:: What this task involves ::
Quote the lines exactly, starting with the line that contains "The Blender Python" and ending with the line that contains "6).build('strand', M['iron'], cb)", and leave out all other lines.

:: Given records ::
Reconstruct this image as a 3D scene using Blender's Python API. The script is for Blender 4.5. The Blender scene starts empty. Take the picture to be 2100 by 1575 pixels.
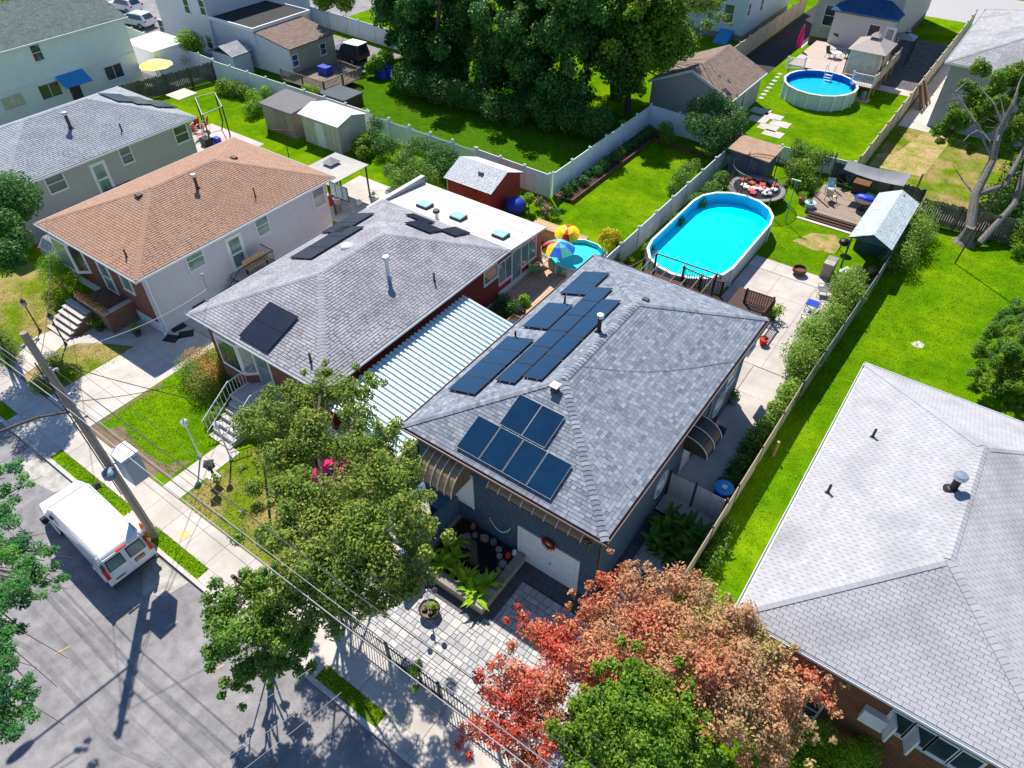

---

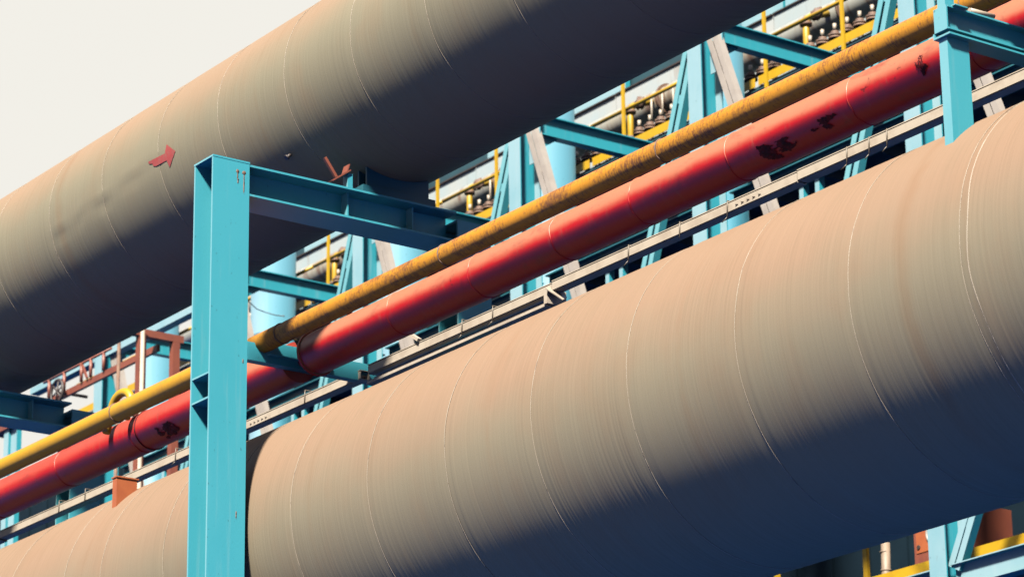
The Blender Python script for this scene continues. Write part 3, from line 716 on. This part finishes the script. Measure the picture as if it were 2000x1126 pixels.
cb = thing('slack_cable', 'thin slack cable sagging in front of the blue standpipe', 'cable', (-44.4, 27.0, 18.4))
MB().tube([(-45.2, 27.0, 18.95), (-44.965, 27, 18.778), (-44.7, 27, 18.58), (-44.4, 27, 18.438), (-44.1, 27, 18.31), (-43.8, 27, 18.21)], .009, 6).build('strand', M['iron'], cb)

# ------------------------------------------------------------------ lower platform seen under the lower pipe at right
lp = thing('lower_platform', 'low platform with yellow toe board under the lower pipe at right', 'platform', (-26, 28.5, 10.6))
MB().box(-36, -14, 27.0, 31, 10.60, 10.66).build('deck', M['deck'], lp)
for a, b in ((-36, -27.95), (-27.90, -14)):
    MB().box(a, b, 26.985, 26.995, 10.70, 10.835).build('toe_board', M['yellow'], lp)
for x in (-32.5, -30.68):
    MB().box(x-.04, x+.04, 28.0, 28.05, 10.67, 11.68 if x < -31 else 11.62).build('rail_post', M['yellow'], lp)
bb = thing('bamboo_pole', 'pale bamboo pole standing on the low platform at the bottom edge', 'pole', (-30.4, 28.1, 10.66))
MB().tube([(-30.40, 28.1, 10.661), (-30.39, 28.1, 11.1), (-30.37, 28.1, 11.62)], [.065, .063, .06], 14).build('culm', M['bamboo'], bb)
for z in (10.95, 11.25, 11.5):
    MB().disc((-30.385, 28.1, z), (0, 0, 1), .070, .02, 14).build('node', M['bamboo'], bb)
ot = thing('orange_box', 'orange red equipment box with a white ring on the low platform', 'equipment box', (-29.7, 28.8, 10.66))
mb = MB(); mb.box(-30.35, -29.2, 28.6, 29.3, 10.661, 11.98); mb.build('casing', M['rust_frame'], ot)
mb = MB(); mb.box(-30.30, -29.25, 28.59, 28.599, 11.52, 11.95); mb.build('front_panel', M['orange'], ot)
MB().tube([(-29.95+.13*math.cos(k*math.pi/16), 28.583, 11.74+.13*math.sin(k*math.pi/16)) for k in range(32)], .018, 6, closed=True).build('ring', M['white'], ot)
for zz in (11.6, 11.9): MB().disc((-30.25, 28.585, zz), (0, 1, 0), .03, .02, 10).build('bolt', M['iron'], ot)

:: Result ::
The Blender Python script for this scene continues. Write part 3, from line 716 on. This part finishes the script. Measure the picture as if it were 2000x1126 pixels.
cb = thing('slack_cable', 'thin slack cable sagging in front of the blue standpipe', 'cable', (-44.4, 27.0, 18.4))
MB().tube([(-45.2, 27.0, 18.95), (-44.965, 27, 18.778), (-44.7, 27, 18.58), (-44.4, 27, 18.438), (-44.1, 27, 18.31), (-43.8, 27, 18.21)], .009, 6).build('strand', M['iron'], cb)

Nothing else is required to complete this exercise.